INSTRUCTIONS FOR THE TASK
Leave out the pictures and repeat the data exactly.

INFORMATION SHOWN

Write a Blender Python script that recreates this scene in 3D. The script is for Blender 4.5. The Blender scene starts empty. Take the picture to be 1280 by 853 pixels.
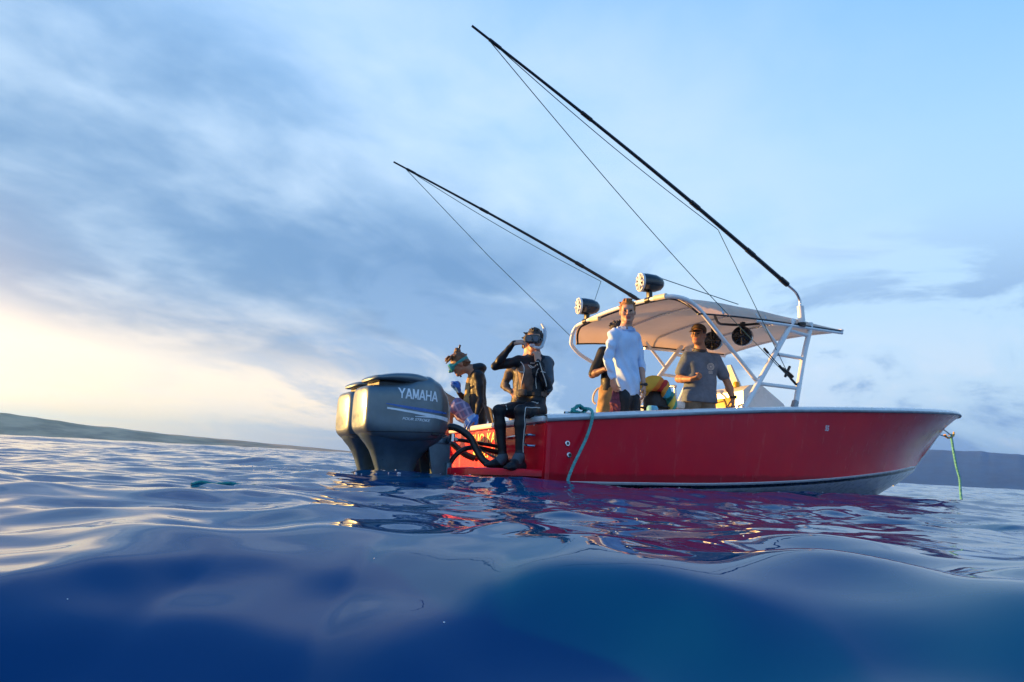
import bpy, bmesh, math, random
import numpy as np
from mathutils import Vector, Matrix
from mathutils.bvhtree import BVHTree

random.seed(7)
RNG = np.random.default_rng(11)
R = math.radians
S = bpy.context.scene
C = S.collection

# ------------------------------------------------------------------ camera
PITCH, ROLL, CAMH = R(10.1), R(3.1), 0.22
fwd = Vector((0, math.cos(PITCH), math.sin(PITCH)))
r0 = Vector((1, 0, 0)); u0 = r0.cross(fwd)
cr = r0 * math.cos(ROLL) + u0 * math.sin(ROLL)
cu = -r0 * math.sin(ROLL) + u0 * math.cos(ROLL)
cam = bpy.data.objects.new('camera', bpy.data.cameras.new('camera'))
C.objects.link(cam)
cam.matrix_world = Matrix(((cr.x, cu.x, -fwd.x, 0), (cr.y, cu.y, -fwd.y, 0), (cr.z, cu.z, -fwd.z, CAMH), (0, 0, 0, 1)))
cam.data.sensor_width = 36.0
cam.data.lens = 24.0
cam.data.clip_start = 0.02
cam.data.clip_end = 60000
S.camera = cam

# ------------------------------------------------------------------ sun, sky, exposure
SUN_AZ = Vector((-0.97, 0.243, 0)).normalized()
SUN_EL = R(5.0)
SUN_DIR = Vector((SUN_AZ.x * math.cos(SUN_EL), SUN_AZ.y * math.cos(SUN_EL), math.sin(SUN_EL)))
sl = bpy.data.lights.new('sun', 'SUN')
sl.energy = 5.0
sl.angle = R(0.6)
sl.color = (1.0, 0.52, 0.13)
sun = bpy.data.objects.new('sun', sl)
C.objects.link(sun)
sun.rotation_euler = SUN_DIR.to_track_quat('Z', 'Y').to_euler()

S.view_settings.view_transform = 'Standard'
S.view_settings.look = 'None'
S.view_settings.gamma = 1.0
S.view_settings.exposure = 1.8
S.cycles.max_bounces = 8
S.cycles.caustics_reflective = True
S.cycles.blur_glossy = 1.0
S.cycles.caustics_refractive = False
S.cycles.sample_clamp_indirect = 6.0


class NT:
    """small helper to write node trees"""
    def __init__(s, tree):
        s.t = tree; s.n = tree.nodes; s.l = tree.links

    def node(s, typ, **kw):
        n = s.n.new(typ)
        for k, v in kw.items():
            if k == 'ins':
                for i, x in v.items():
                    s.set(n, i, x)
            else:
                setattr(n, k, v)
        return n

    def set(s, n, i, x):
        if hasattr(x, 'is_output') or hasattr(x, 'links'):
            s.l.new(x, n.inputs[i])
        else:
            n.inputs[i].default_value = x

    def m(s, op, a, b=0.0, c=None, clamp=False):
        n = s.node('ShaderNodeMath', operation=op, use_clamp=clamp)
        s.set(n, 0, a); s.set(n, 1, b)
        if c is not None:
            s.set(n, 2, c)
        return n.outputs[0]

    def smooth(s, x, a, b, lo=0.0, hi=1.0):
        n = s.node('ShaderNodeMapRange', interpolation_type='SMOOTHSTEP')
        s.set(n, 'Value', x)
        n.inputs['From Min'].default_value = a; n.inputs['From Max'].default_value = b
        n.inputs['To Min'].default_value = lo; n.inputs['To Max'].default_value = hi
        return n.outputs[0]

    def mix(s, f, a, b, blend='MIX'):
        n = s.node('ShaderNodeMix', data_type='RGBA', blend_type=blend)
        s.set(n, 0, f)
        for idx, v in ((6, a), (7, b)):
            if isinstance(v, (tuple, list)) and len(v) == 3:
                v = (*v, 1)
            s.set(n, idx, v)
        return n.outputs[2]

    def noise(s, vec, scale, detail=4, rough=0.5, dist=0.0):
        n = s.node('ShaderNodeTexNoise')
        if vec is not None:
            s.set(n, 'Vector', vec)
        n.inputs['Scale'].default_value = scale
        n.inputs['Detail'].default_value = detail
        n.inputs['Roughness'].default_value = rough
        n.inputs['Distortion'].default_value = dist
        return n.outputs[0]

    def ramp(s, x, stops):
        n = s.node('ShaderNodeValToRGB')
        s.set(n, 0, x)
        e = n.color_ramp.elements
        while len(e) > 1:
            e.remove(e[-1])
        e[0].position = stops[0][0]; e[0].color = (*stops[0][1], 1)
        for p, c in stops[1:]:
            q = e.new(p); q.color = (*c, 1)
        return n.outputs[0]


W = bpy.data.worlds.new('World')
S.world = W
W.use_nodes = True
W.node_tree.nodes.clear()
g = NT(W.node_tree)
tc = g.node('ShaderNodeTexCoord')
DIRV = tc.outputs['Generated']
sep = g.node('ShaderNodeSeparateXYZ'); g.set(sep, 0, DIRV)
dx, dy, dz = sep.outputs
nish = g.node('ShaderNodeTexSky', sky_type='NISHITA')
nish.sun_disc = False
nish.sun_elevation = SUN_EL
nish.sun_rotation = math.atan2(SUN_AZ.x, SUN_AZ.y)
el = g.m('MAXIMUM', dz, 0.0)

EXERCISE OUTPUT
Write a Blender Python script that recreates this scene in 3D. The script is for Blender 4.5. The Blender scene starts empty. Take the picture to be 1280 by 853 pixels.
import bpy, bmesh, math, random
import numpy as np
from mathutils import Vector, Matrix
from mathutils.bvhtree import BVHTree

random.seed(7)
RNG = np.random.default_rng(11)
R = math.radians
S = bpy.context.scene
C = S.collection

# ------------------------------------------------------------------ camera
PITCH, ROLL, CAMH = R(10.1), R(3.1), 0.22
fwd = Vector((0, math.cos(PITCH), math.sin(PITCH)))
r0 = Vector((1, 0, 0)); u0 = r0.cross(fwd)
cr = r0 * math.cos(ROLL) + u0 * math.sin(ROLL)
cu = -r0 * math.sin(ROLL) + u0 * math.cos(ROLL)
cam = bpy.data.objects.new('camera', bpy.data.cameras.new('camera'))
C.objects.link(cam)
cam.matrix_world = Matrix(((cr.x, cu.x, -fwd.x, 0), (cr.y, cu.y, -fwd.y, 0), (cr.z, cu.z, -fwd.z, CAMH), (0, 0, 0, 1)))
cam.data.sensor_width = 36.0
cam.data.lens = 24.0
cam.data.clip_start = 0.02
cam.data.clip_end = 60000
S.camera = cam

# ------------------------------------------------------------------ sun, sky, exposure
SUN_AZ = Vector((-0.97, 0.243, 0)).normalized()
SUN_EL = R(5.0)
SUN_DIR = Vector((SUN_AZ.x * math.cos(SUN_EL), SUN_AZ.y * math.cos(SUN_EL), math.sin(SUN_EL)))
sl = bpy.data.lights.new('sun', 'SUN')
sl.energy = 5.0
sl.angle = R(0.6)
sl.color = (1.0, 0.52, 0.13)
sun = bpy.data.objects.new('sun', sl)
C.objects.link(sun)
sun.rotation_euler = SUN_DIR.to_track_quat('Z', 'Y').to_euler()

S.view_settings.view_transform = 'Standard'
S.view_settings.look = 'None'
S.view_settings.gamma = 1.0
S.view_settings.exposure = 1.8
S.cycles.max_bounces = 8
S.cycles.caustics_reflective = True
S.cycles.blur_glossy = 1.0
S.cycles.caustics_refractive = False
S.cycles.sample_clamp_indirect = 6.0


class NT:
    """small helper to write node trees"""
    def __init__(s, tree):
        s.t = tree; s.n = tree.nodes; s.l = tree.links

    def node(s, typ, **kw):
        n = s.n.new(typ)
        for k, v in kw.items():
            if k == 'ins':
                for i, x in v.items():
                    s.set(n, i, x)
            else:
                setattr(n, k, v)
        return n

    def set(s, n, i, x):
        if hasattr(x, 'is_output') or hasattr(x, 'links'):
            s.l.new(x, n.inputs[i])
        else:
            n.inputs[i].default_value = x

    def m(s, op, a, b=0.0, c=None, clamp=False):
        n = s.node('ShaderNodeMath', operation=op, use_clamp=clamp)
        s.set(n, 0, a); s.set(n, 1, b)
        if c is not None:
            s.set(n, 2, c)
        return n.outputs[0]

    def smooth(s, x, a, b, lo=0.0, hi=1.0):
        n = s.node('ShaderNodeMapRange', interpolation_type='SMOOTHSTEP')
        s.set(n, 'Value', x)
        n.inputs['From Min'].default_value = a; n.inputs['From Max'].default_value = b
        n.inputs['To Min'].default_value = lo; n.inputs['To Max'].default_value = hi
        return n.outputs[0]

    def mix(s, f, a, b, blend='MIX'):
        n = s.node('ShaderNodeMix', data_type='RGBA', blend_type=blend)
        s.set(n, 0, f)
        for idx, v in ((6, a), (7, b)):
            if isinstance(v, (tuple, list)) and len(v) == 3:
                v = (*v, 1)
            s.set(n, idx, v)
        return n.outputs[2]

    def noise(s, vec, scale, detail=4, rough=0.5, dist=0.0):
        n = s.node('ShaderNodeTexNoise')
        if vec is not None:
            s.set(n, 'Vector', vec)
        n.inputs['Scale'].default_value = scale
        n.inputs['Detail'].default_value = detail
        n.inputs['Roughness'].default_value = rough
        n.inputs['Distortion'].default_value = dist
        return n.outputs[0]

    def ramp(s, x, stops):
        n = s.node('ShaderNodeValToRGB')
        s.set(n, 0, x)
        e = n.color_ramp.elements
        while len(e) > 1:
            e.remove(e[-1])
        e[0].position = stops[0][0]; e[0].color = (*stops[0][1], 1)
        for p, c in stops[1:]:
            q = e.new(p); q.color = (*c, 1)
        return n.outputs[0]


W = bpy.data.worlds.new('World')
S.world = W
W.use_nodes = True
W.node_tree.nodes.clear()
g = NT(W.node_tree)
tc = g.node('ShaderNodeTexCoord')
DIRV = tc.outputs['Generated']
sep = g.node('ShaderNodeSeparateXYZ'); g.set(sep, 0, DIRV)
dx, dy, dz = sep.outputs
nish = g.node('ShaderNodeTexSky', sky_type='NISHITA')
nish.sun_disc = False
nish.sun_elevation = SUN_EL
nish.sun_rotation = math.atan2(SUN_AZ.x, SUN_AZ.y)
el = g.m('MAXIMUM', dz, 0.0)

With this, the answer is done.